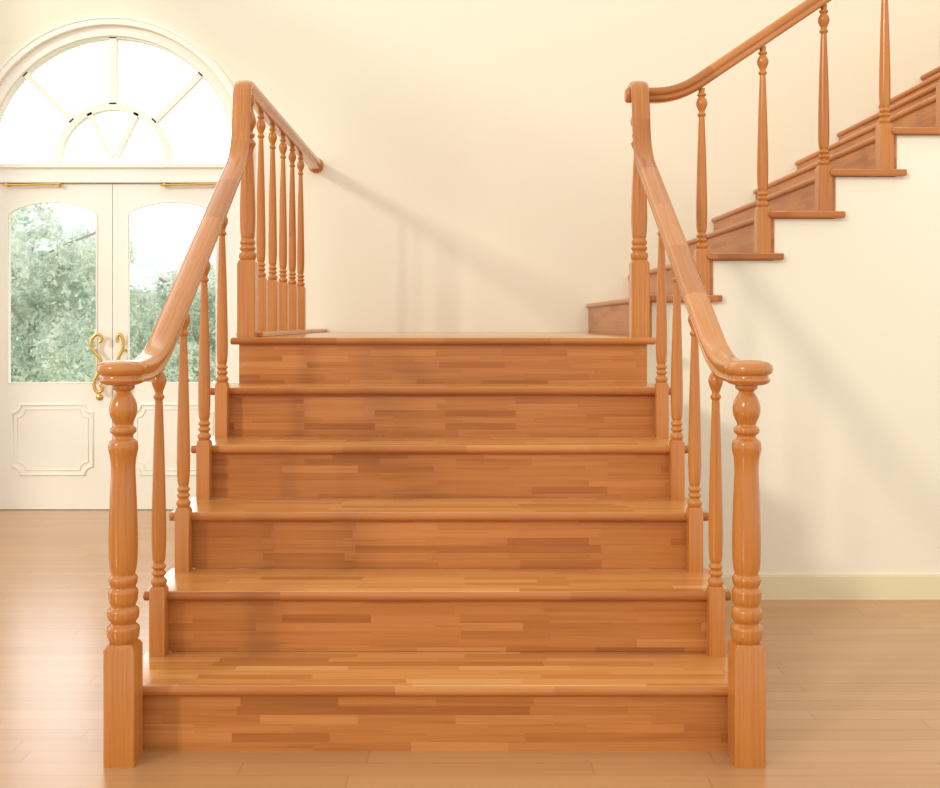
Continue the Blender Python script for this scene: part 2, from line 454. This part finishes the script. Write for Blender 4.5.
boxes('trim_1', [(DC-.815, DC-.765, FY0, FY1, 0, 1.985), (DC+.765, DC+.815, FY0, FY1, 0, 1.985),
                 (DC-.862, DC-.818, WY-.015, WY, 0, ac), (DC+.818, DC+.862, WY-.015, WY, 0, ac)], m_white)
def leaf(name, x0, x1, inner):
    p = empty(name)
    y0, y1 = WY+.035, WY+.085
    mw, ow = .088, .125
    gl, gr = (x0+ow, x1-mw) if inner > 0 else (x0+mw, x1-ow)
    bm = bmesh.new()
    add_box(bm, x0, gl, y0, y1, .004, 1.98); add_box(bm, gr, x1, y0, y1, .004, 1.98)
    add_box(bm, gl, gr, y0, y1, .004, .765)
    n = 20; zt = 1.80; rise = .075
    arc = [(gl+(gr-gl)*i/n, zt+rise*max(0, math.sin(math.pi*i/n))**.7) for i in range(n+1)]
    arc[0] = (gl, zt); arc[-1] = (gr, zt)
    add_poly_xz(bm, arc+[(gr, 1.98), (gl, 1.98)], y0, y1)
    newobj('leaf_frame', finish(bm, name+'_frame'), m_white, p)
    tube('glass_bead', [(gl+.004, y0, .772)]+[(x+(.004 if i == 0 else -.004 if i == n else 0), y0, z-.006) for i, (x, z) in enumerate(arc)]+[(gr-.004, y0, .772)], .008, m_white, p, True)
    bm = bmesh.new()
    vs = [bm.verts.new((x, y0+.025, z)) for x, z in [(gl, .765), (gr, .765)]+arc[::-1]]; bm.faces.new(vs)
    newobj('glass', finish(bm, name+'_glass'), m_glass, p)
    for ins, r in ((0, .009), (.028, .005)):
        a, b, c, d = gl+.03+ins, gr-.03-ins, .215+ins, .64-ins
        nr = .05
        pts = []
        for cx, cz, t0, t1 in ((a, c, 90, 0), (b, c, 180, 90), (b, d, 270, 180), (a, d, 360, 270)):
            for i in range(7):
                t = math.radians(t0+(t1-t0)*i/6)
                pts.append((cx+nr*math.cos(t), y0-.001, cz+nr*math.sin(t)))
        tube('panel_moulding', pts, r, m_white, p, True)
    hx = x1-.075 if inner > 0 else x0+.062
    hp = []
    ctrl = [(.020,.050),(.034,.030),(.026,.008),(.004,.004),(-.014,.030),(-.012,.075),(.008,.115),(.024,.155),(.022,.200),(-.002,.232),(-.026,.262),(-.034,.298),(-.020,.335),(.004,.352),(.026,.340),(.028,.316),(.012,.304)]
    for i in range(len(ctrl)-1):
        p0, p1, p2, p3 = ctrl[max(i-1,0)], ctrl[i], ctrl[i+1], ctrl[min(i+2,len(ctrl)-1)]
        for k in range(5):
            t = k/5
            q = [.5*(2*p1[d]+(p2[d]-p0[d])*t+(2*p0[d]-5*p1[d]+4*p2[d]-p3[d])*t*t+(3*p1[d]-p0[d]-3*p2[d]+p3[d])*t**3) for d in range(2)]
            hp.append((hx+(q[0] if inner > 0 else -q[0]*.6), y0-.052, .715+q[1]))
    tube('pull_handle', hp, .0105, m_brass, p)
    for z in (.80, .97):
        xx = min(hp, key=lambda q: abs(q[2]-z))[0]
        tube('handle_stem', [(xx, y0-.055, z), (xx, y0+.002, z)], .009, m_brass, p)
    bm = bmesh.new(); add_lathe(bm, [(.02,0),(.02,.006),(.012,.01),(.004,.012)], seg=20)
    o = newobj('lock_rosette', finish(bm, 'lr', smooth=40), m_brass, p, (hx, y0, .685)); o.rotation_euler = (math.pi/2, 0, 0)
    rx0, rx1 = (x0+.11, x0+.46) if inner > 0 else (x1-.46, x1-.11)
    tube('stay_rod', [(rx0, y0-.03, 1.968), (rx1, y0-.03, 1.975)], .007, m_brass, p)
    for x in (rx0+.02, rx1-.02): tube('rod_bracket', [(x, y0-.035, 1.97), (x, y0+.002, 1.97)], .011, m_brass, p)
leaf('door_1', DC-.762, DC-.002, 1)
leaf('door_2', DC+.002, DC+.762, -1)

# ------------------------------------------------------------------ outside
boxes('terrace', [(-7, 3, WY+.2, WY+2.2, -.2, -.02)], m_stone)
bm = bmesh.new(); bmesh.ops.create_grid(bm, x_segments=60, y_segments=60, size=1)
for v in bm.verts:
    v.co = Vector((v.co.x*40-5, WY+2.2+(v.co.y+1)*25, 0))
    v.co.z = -.15+.06*math.sin(v.co.x*1.3)*math.cos(v.co.y*.9)
newobj('ground', finish(bm, 'ground', smooth=60), m_grass)
bm = bmesh.new(); bmesh.ops.create_grid(bm, x_segments=90, y_segments=20, size=1)
for v in bm.verts:
    x, y = v.co.x, v.co.y
    v.co = Vector((x*40-10, 34+y*6, max(-.2, (4.2*math.exp(-((x*40+5)/10)**2)+1.0+.5*math.sin(x*23))*(1-y*y)+random.uniform(-.15,.15))))
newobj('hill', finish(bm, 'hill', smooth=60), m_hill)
def tree(name, x, y, h, rx, nl, zc=None):
    p = empty(name, (x, y, -.1))
    bm = bmesh.new(); add_lathe(bm, [(.08,0),(.06,.3),(.05,h*.5),(.02,h*.8)], seg=10)
    for i in range(9):
        a = i*2.4; z = h*(.3+.055*i)
        add_sweep(bm, [Vector((0,0,z)), Vector((math.cos(a)*rx*.35, math.sin(a)*rx*.35, z+.22)), Vector((math.cos(a)*rx*.7, math.sin(a)*rx*.7, z+.4))],
                  [(.012,-.012),(.012,.012),(-.012,.012),(-.012,-.012)])
    newobj('trunk', finish(bm, name+'_trunk', smooth=60), m_bark, p)
    bm = bmesh.new()
    cl = []
    for i in range(60):
        while True:
            q = Vector((random.uniform(-1,1), random.uniform(-1,1), random.uniform(-1,1)))
            if q.length < 1: break
        cl.append((Vector((q.x*rx, q.y*rx, h*.5+q.z*h*.46)), random.uniform(.18,.36)*rx))
    for i in range(nl):
        c, r = random.choice(cl)
        d = Vector((random.gauss(0,1), random.gauss(0,1), random.gauss(0,1))).normalized()*r*random.uniform(.6,1)
        c = c+d
        u = Vector((random.gauss(0,1), random.gauss(0,1), random.gauss(0,1))).normalized()
        w = u.orthogonal().normalized(); s = random.uniform(.012,.028)
        bm.faces.new([bm.verts.new(c+u*s*1.6), bm.verts.new(c+w*s*.8), bm.verts.new(c-u*s*1.6), bm.verts.new(c-w*s*.8)])
    me = bpy.data.meshes.new(name); bm.to_mesh(me); bm.free()
    newobj('foliage', me, m_leaf, p)
tree('garden_tree', -4.7, 9.0, 2.6, 1.2, 32000)
tree('garden_tree.001', -3.0, 9.8, 1.95, 1.0, 22000)
tree('garden_tree.002', -6.6, 10.4, 2.6, 1.2, 14000)
tree('garden_tree.003', -1.6, 10.5, 1.8, 1.0, 14000)

# ------------------------------------------------------------------ light
w = bpy.data.worlds.new('World'); S.world = w; w.use_nodes = True
nt = w.node_tree
bg = nt.nodes['Background']; bg.inputs[0].default_value = (1,.985,.945,1)
tc = N(nt, 'ShaderNodeTexCoord'); vm = N(nt, 'ShaderNodeVectorMath', operation='DOT_PRODUCT')
vm.inputs[1].default_value = Vector((-.45,.88,.12)).normalized()
nt.links.new(tc.outputs['Generated'], vm.inputs[0])
mr = N(nt, 'ShaderNodeMapRange', interpolation_type='SMOOTHSTEP')
nt.links.new(vm.outputs['Value'], mr.inputs['Value'])
mr.inputs['From Min'].default_value = .55; mr.inputs['From Max'].default_value = .97
mr.inputs['To Min'].default_value = 1.17; mr.inputs['To Max'].default_value = 3.9
nt.links.new(mr.outputs['Result'], bg.inputs[1])
sl = bpy.data.lights.new('sun', 'SUN'); sl.energy = 1.15; sl.angle = math.radians(7); sl.color = (1,.95,.83)
so = bpy.data.objects.new('sun', sl); S.collection.objects.link(so)
so.rotation_euler = Vector((.70,.78,-.40)).to_track_quat('-Z', 'Y').to_euler(); so.location = (-3,-6,6)

# ------------------------------------------------------------------ camera
cam = bpy.data.cameras.new('camera'); co = bpy.data.objects.new('camera', cam); S.collection.objects.link(co)
cam.sensor_width = 36; cam.lens = 1060/940*36
co.location = (.062, -2.818, 1.141); co.rotation_euler = (math.pi/2, 0, 0)
cam.shift_y = -72/940; cam.shift_x = 11.2/940
S.camera = co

■ ■ ■ ■

* Stated problem
Take the lines from the line with "newobj('hill', finish(bm, 'hill', smooth=60), m_hill)" through the line with "tree('garden_tree.003', -1.6, 10.5, 1.8, 1.0, 14000)", both ends included, and give them again exactly, with nothing else.

* Solution to the exercise
newobj('hill', finish(bm, 'hill', smooth=60), m_hill)
def tree(name, x, y, h, rx, nl, zc=None):
    p = empty(name, (x, y, -.1))
    bm = bmesh.new(); add_lathe(bm, [(.08,0),(.06,.3),(.05,h*.5),(.02,h*.8)], seg=10)
    for i in range(9):
        a = i*2.4; z = h*(.3+.055*i)
        add_sweep(bm, [Vector((0,0,z)), Vector((math.cos(a)*rx*.35, math.sin(a)*rx*.35, z+.22)), Vector((math.cos(a)*rx*.7, math.sin(a)*rx*.7, z+.4))],
                  [(.012,-.012),(.012,.012),(-.012,.012),(-.012,-.012)])
    newobj('trunk', finish(bm, name+'_trunk', smooth=60), m_bark, p)
    bm = bmesh.new()
    cl = []
    for i in range(60):
        while True:
            q = Vector((random.uniform(-1,1), random.uniform(-1,1), random.uniform(-1,1)))
            if q.length < 1: break
        cl.append((Vector((q.x*rx, q.y*rx, h*.5+q.z*h*.46)), random.uniform(.18,.36)*rx))
    for i in range(nl):
        c, r = random.choice(cl)
        d = Vector((random.gauss(0,1), random.gauss(0,1), random.gauss(0,1))).normalized()*r*random.uniform(.6,1)
        c = c+d
        u = Vector((random.gauss(0,1), random.gauss(0,1), random.gauss(0,1))).normalized()
        w = u.orthogonal().normalized(); s = random.uniform(.012,.028)
        bm.faces.new([bm.verts.new(c+u*s*1.6), bm.verts.new(c+w*s*.8), bm.verts.new(c-u*s*1.6), bm.verts.new(c-w*s*.8)])
    me = bpy.data.meshes.new(name); bm.to_mesh(me); bm.free()
    newobj('foliage', me, m_leaf, p)
tree('garden_tree', -4.7, 9.0, 2.6, 1.2, 32000)
tree('garden_tree.001', -3.0, 9.8, 1.95, 1.0, 22000)
tree('garden_tree.002', -6.6, 10.4, 2.6, 1.2, 14000)
tree('garden_tree.003', -1.6, 10.5, 1.8, 1.0, 14000)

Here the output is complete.